**GIVEN PROBLEM**
Take the lines from the beginning of the material through the line containing "m.add([p - d" and retype them exactly, leaving the pictures out.

**DATASET CONTENT**
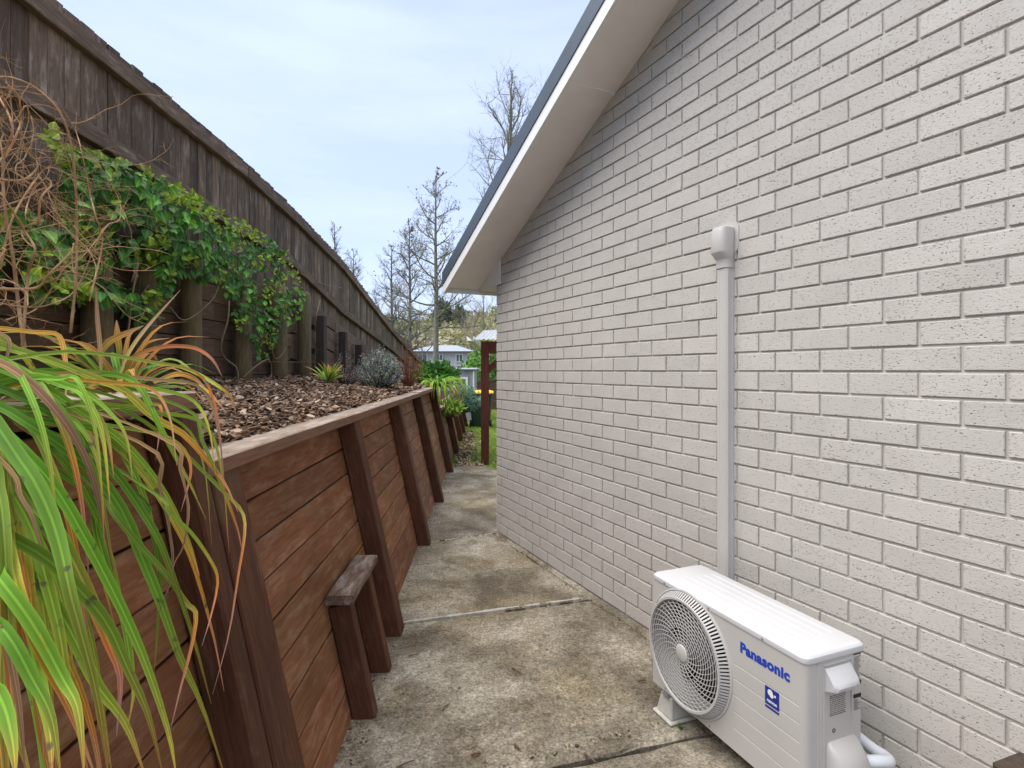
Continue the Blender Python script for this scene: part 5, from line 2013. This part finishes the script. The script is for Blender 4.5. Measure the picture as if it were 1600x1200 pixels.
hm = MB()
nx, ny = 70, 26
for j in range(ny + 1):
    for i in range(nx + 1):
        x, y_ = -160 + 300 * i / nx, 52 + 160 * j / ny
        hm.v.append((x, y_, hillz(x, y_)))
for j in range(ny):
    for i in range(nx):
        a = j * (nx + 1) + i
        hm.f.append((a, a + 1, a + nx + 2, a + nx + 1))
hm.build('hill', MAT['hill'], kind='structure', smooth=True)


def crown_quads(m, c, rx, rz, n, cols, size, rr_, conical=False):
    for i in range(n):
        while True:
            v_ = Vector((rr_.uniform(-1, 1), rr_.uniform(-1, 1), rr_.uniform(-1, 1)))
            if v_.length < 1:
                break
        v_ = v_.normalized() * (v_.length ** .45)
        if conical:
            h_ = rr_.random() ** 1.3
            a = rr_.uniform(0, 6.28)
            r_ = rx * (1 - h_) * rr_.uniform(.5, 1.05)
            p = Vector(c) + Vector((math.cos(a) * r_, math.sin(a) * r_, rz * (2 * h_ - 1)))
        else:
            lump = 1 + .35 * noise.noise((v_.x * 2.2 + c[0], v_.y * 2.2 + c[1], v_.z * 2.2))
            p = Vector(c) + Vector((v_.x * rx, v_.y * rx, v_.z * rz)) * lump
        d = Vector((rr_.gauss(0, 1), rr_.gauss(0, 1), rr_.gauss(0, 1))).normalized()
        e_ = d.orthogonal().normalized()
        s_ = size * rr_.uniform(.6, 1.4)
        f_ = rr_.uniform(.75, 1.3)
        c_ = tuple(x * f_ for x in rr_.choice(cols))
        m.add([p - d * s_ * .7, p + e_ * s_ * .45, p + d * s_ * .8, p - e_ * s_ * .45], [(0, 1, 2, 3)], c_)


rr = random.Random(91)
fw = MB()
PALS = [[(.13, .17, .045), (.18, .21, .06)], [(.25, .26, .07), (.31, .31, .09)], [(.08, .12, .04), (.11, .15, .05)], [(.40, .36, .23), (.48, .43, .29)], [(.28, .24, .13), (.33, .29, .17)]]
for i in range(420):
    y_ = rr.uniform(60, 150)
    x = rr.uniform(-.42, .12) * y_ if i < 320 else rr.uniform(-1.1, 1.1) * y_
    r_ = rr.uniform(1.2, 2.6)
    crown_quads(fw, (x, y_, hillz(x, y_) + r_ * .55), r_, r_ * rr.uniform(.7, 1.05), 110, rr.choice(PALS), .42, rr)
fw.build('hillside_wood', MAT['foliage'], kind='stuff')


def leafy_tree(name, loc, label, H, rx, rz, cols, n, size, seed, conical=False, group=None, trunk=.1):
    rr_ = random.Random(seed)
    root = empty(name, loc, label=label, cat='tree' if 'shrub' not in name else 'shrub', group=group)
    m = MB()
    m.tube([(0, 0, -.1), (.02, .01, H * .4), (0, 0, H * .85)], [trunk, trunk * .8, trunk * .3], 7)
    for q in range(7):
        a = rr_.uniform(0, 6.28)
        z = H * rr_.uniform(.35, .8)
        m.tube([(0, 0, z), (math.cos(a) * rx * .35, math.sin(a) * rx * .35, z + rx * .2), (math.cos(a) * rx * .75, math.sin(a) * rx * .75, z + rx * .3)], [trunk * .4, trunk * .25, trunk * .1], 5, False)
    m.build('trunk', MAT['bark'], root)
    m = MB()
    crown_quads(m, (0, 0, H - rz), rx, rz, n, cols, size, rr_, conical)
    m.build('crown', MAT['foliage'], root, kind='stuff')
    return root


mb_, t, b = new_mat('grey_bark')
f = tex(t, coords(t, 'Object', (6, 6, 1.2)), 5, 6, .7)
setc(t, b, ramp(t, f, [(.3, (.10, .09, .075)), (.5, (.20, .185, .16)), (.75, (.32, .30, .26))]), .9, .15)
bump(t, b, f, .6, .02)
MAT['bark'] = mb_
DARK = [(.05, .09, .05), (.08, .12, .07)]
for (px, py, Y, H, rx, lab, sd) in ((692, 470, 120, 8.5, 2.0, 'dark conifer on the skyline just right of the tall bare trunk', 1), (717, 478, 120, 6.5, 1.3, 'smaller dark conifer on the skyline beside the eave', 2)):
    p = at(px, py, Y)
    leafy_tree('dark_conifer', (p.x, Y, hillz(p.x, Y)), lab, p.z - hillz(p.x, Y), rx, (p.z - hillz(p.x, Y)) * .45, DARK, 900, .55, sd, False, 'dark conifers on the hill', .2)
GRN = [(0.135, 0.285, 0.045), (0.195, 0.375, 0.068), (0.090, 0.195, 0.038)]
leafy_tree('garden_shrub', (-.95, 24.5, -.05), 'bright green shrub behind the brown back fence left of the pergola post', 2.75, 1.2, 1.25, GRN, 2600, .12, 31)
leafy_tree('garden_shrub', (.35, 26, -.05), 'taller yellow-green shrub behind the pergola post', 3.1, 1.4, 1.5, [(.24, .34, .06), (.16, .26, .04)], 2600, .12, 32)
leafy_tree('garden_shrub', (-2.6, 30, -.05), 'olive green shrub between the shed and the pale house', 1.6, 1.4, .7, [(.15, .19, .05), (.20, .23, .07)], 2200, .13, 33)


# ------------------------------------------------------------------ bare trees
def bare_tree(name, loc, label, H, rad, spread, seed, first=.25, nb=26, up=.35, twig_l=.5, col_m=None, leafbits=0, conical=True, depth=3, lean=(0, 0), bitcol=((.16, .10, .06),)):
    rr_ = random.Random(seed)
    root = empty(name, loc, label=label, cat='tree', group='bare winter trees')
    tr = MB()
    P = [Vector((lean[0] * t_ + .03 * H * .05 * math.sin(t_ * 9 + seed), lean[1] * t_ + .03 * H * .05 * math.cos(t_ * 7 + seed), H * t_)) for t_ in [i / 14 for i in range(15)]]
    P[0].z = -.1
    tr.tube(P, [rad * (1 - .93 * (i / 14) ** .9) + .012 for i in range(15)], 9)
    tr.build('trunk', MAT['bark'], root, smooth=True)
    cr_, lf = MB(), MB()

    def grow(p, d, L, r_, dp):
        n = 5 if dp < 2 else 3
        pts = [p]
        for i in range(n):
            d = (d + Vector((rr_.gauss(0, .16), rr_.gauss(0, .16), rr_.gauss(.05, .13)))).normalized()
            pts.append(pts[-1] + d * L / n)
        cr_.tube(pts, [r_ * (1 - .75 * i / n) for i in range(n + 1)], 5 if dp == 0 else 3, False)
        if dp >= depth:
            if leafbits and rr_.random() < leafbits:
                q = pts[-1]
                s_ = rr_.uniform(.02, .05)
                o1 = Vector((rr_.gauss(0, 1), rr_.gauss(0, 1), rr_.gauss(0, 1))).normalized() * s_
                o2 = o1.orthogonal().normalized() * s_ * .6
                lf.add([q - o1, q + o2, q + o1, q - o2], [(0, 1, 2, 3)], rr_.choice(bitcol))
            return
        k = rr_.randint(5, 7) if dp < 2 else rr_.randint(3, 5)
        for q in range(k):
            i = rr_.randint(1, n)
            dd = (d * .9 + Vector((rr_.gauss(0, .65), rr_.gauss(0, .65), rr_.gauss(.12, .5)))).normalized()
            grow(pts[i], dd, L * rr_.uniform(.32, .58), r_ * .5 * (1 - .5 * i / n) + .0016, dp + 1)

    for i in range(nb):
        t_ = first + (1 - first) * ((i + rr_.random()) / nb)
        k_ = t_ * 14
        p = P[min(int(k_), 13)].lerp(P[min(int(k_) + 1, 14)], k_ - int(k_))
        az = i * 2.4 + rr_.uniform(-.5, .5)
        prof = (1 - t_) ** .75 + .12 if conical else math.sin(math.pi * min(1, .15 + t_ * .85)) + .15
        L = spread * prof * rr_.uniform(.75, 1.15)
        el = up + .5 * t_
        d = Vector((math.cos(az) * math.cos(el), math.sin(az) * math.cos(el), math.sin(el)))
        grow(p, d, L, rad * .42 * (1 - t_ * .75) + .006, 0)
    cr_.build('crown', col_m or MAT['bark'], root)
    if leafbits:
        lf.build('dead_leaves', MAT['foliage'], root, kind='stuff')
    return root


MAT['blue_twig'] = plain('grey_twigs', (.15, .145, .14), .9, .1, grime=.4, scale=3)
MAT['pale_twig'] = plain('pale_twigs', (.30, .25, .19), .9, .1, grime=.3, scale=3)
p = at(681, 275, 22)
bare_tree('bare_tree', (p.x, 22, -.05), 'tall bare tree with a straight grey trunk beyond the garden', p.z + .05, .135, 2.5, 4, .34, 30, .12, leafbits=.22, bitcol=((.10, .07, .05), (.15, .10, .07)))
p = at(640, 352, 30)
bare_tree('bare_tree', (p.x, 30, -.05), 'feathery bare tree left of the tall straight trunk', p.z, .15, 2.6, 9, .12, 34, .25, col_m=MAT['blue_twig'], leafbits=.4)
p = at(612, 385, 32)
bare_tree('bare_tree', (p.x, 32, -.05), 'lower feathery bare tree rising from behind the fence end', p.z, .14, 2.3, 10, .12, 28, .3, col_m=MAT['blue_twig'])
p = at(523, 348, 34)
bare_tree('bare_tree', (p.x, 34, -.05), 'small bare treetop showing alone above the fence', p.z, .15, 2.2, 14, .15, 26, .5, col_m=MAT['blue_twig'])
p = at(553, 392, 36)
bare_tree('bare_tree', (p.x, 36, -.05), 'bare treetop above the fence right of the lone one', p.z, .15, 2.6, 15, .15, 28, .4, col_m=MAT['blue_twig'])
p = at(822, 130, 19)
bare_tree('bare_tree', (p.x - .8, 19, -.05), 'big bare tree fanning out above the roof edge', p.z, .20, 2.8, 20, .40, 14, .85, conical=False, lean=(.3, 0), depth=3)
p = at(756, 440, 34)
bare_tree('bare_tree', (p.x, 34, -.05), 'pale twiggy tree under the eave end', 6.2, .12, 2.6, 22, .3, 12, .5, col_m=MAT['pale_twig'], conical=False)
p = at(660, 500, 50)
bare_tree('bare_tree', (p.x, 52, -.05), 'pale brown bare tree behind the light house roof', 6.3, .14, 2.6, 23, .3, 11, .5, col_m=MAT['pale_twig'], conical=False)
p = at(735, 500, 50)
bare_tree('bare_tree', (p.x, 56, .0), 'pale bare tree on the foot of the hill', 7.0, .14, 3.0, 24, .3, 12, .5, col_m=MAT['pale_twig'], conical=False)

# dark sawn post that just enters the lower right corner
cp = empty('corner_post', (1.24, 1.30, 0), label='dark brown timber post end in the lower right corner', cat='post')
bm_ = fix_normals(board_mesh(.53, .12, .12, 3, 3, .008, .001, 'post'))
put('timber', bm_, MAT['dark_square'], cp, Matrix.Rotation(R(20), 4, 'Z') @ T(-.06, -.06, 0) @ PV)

**FINAL RESULT**
Continue the Blender Python script for this scene: part 5, from line 2013. This part finishes the script. The script is for Blender 4.5. Measure the picture as if it were 1600x1200 pixels.
hm = MB()
nx, ny = 70, 26
for j in range(ny + 1):
    for i in range(nx + 1):
        x, y_ = -160 + 300 * i / nx, 52 + 160 * j / ny
        hm.v.append((x, y_, hillz(x, y_)))
for j in range(ny):
    for i in range(nx):
        a = j * (nx + 1) + i
        hm.f.append((a, a + 1, a + nx + 2, a + nx + 1))
hm.build('hill', MAT['hill'], kind='structure', smooth=True)


def crown_quads(m, c, rx, rz, n, cols, size, rr_, conical=False):
    for i in range(n):
        while True:
            v_ = Vector((rr_.uniform(-1, 1), rr_.uniform(-1, 1), rr_.uniform(-1, 1)))
            if v_.length < 1:
                break
        v_ = v_.normalized() * (v_.length ** .45)
        if conical:
            h_ = rr_.random() ** 1.3
            a = rr_.uniform(0, 6.28)
            r_ = rx * (1 - h_) * rr_.uniform(.5, 1.05)
            p = Vector(c) + Vector((math.cos(a) * r_, math.sin(a) * r_, rz * (2 * h_ - 1)))
        else:
            lump = 1 + .35 * noise.noise((v_.x * 2.2 + c[0], v_.y * 2.2 + c[1], v_.z * 2.2))
            p = Vector(c) + Vector((v_.x * rx, v_.y * rx, v_.z * rz)) * lump
        d = Vector((rr_.gauss(0, 1), rr_.gauss(0, 1), rr_.gauss(0, 1))).normalized()
        e_ = d.orthogonal().normalized()
        s_ = size * rr_.uniform(.6, 1.4)
        f_ = rr_.uniform(.75, 1.3)
        c_ = tuple(x * f_ for x in rr_.choice(cols))
        m.add([p - d * s_ * .7, p + e_ * s_ * .45, p + d * s_ * .8, p - e_ * s_ * .45], [(0, 1, 2, 3)], c_)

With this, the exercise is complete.